### WHAT YOU SHOULD DO
Please repeat only the stretch of records running from the first line through the line that contains "PI = math.pi".

Dataset entries:
>> START

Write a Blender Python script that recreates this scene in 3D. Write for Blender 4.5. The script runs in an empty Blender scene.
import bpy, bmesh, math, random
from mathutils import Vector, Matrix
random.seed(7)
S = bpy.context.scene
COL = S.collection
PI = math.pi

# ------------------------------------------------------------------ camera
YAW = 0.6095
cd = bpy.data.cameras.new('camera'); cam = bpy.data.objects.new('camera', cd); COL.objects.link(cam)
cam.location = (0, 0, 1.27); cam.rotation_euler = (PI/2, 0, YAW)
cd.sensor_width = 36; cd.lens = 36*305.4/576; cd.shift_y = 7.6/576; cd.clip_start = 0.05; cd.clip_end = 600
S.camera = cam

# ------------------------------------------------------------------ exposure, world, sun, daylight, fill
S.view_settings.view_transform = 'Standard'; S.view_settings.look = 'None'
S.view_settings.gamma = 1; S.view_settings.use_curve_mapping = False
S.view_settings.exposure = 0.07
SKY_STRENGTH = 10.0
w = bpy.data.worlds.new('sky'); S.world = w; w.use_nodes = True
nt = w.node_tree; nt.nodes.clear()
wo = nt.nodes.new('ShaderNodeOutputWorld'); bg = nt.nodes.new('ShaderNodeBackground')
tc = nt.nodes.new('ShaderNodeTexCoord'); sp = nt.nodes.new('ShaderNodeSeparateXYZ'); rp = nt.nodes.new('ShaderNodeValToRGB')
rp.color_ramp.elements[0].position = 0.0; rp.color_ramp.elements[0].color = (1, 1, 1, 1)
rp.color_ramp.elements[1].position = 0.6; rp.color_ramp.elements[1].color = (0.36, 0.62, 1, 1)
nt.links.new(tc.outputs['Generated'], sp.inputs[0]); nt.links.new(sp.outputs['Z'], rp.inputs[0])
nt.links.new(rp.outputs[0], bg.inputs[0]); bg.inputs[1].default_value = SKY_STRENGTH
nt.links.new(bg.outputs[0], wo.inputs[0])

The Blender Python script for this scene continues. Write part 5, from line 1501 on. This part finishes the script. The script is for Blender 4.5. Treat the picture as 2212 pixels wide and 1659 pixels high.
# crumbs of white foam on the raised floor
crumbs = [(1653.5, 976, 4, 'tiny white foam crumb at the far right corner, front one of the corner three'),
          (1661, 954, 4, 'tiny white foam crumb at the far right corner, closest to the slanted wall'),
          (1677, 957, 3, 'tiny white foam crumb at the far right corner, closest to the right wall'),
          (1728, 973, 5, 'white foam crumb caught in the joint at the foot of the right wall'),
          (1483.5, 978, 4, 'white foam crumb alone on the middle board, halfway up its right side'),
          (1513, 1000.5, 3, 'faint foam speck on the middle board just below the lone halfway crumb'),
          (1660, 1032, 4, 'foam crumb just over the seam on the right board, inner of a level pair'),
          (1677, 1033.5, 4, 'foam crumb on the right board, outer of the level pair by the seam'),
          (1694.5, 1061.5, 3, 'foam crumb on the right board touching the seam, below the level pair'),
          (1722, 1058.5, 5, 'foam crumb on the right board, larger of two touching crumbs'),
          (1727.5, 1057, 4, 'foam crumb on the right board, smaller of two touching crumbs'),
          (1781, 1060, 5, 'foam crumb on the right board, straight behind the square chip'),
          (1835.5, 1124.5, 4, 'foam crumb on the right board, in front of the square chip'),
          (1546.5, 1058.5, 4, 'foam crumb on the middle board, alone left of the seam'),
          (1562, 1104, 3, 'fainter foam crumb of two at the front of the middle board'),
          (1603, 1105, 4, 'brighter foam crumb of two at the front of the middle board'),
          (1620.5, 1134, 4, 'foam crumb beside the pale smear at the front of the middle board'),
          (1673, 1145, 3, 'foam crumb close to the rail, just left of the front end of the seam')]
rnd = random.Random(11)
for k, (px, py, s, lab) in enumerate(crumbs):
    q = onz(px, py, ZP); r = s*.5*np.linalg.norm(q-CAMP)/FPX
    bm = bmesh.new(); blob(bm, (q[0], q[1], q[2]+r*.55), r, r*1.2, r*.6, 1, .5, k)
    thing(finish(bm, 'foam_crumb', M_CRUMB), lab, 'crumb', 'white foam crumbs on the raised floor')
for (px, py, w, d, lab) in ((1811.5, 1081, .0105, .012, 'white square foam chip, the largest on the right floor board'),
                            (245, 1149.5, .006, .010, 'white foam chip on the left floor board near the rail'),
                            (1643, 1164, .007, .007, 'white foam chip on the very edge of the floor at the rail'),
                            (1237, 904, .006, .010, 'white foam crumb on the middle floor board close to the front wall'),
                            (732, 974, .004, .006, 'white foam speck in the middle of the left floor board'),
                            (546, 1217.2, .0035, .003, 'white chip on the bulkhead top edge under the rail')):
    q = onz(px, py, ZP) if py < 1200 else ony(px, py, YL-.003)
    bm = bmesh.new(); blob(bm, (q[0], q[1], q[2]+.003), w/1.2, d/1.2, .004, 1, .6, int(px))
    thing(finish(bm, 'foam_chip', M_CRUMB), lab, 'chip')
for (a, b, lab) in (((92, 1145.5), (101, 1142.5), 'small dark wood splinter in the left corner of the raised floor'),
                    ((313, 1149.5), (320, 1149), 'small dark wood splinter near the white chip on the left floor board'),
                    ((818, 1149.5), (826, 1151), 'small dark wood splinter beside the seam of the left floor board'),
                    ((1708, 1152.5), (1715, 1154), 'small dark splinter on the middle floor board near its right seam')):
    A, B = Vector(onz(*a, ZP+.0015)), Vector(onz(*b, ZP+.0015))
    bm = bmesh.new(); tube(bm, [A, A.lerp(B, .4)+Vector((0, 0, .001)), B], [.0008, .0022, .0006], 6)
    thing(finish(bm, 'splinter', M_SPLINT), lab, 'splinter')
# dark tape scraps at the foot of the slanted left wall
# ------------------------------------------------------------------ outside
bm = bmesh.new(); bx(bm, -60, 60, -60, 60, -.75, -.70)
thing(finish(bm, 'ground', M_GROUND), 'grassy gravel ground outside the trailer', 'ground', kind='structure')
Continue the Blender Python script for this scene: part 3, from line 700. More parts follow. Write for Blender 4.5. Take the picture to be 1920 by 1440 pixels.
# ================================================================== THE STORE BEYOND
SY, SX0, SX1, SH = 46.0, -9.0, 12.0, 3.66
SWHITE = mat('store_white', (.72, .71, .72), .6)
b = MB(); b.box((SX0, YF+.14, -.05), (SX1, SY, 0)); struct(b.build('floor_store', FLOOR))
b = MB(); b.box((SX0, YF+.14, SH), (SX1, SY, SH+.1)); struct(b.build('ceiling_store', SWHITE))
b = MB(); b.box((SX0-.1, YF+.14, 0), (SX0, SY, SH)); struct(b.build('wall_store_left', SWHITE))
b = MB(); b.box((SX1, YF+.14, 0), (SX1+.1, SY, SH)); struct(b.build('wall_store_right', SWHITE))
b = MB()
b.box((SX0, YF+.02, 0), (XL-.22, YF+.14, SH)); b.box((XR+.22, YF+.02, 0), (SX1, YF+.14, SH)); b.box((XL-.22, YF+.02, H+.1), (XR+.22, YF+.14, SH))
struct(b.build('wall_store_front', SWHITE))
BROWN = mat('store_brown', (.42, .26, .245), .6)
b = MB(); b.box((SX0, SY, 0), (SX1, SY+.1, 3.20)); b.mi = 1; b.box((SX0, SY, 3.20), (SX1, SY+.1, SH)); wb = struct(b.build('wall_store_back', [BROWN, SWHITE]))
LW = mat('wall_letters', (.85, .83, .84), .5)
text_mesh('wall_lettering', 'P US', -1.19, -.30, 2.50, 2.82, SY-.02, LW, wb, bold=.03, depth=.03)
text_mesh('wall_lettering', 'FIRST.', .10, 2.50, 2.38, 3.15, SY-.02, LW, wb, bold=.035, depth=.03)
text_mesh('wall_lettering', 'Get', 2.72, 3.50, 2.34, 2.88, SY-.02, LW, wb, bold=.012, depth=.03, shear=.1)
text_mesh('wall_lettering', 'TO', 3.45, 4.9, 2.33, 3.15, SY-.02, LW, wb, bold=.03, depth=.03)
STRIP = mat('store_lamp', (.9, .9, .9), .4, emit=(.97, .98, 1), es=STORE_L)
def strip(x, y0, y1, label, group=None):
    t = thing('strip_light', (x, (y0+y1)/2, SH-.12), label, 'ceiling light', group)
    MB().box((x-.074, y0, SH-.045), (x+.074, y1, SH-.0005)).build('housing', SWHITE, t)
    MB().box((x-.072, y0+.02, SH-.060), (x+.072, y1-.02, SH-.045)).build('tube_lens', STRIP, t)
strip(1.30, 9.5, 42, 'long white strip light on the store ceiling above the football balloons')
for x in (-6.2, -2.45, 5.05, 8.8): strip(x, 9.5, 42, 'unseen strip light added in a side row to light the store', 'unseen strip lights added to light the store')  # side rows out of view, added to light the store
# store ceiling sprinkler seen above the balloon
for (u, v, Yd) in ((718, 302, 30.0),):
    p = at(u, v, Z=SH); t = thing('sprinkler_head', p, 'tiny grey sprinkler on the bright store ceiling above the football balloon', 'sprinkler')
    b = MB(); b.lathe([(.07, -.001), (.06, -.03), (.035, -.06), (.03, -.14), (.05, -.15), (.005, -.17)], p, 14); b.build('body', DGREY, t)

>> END

### SOLUTION TO THIS EXERCISE
Write a Blender Python script that recreates this scene in 3D. Write for Blender 4.5. The script runs in an empty Blender scene.
import bpy, bmesh, math, random
from mathutils import Vector, Matrix
random.seed(7)
S = bpy.context.scene
COL = S.collection
PI = math.pi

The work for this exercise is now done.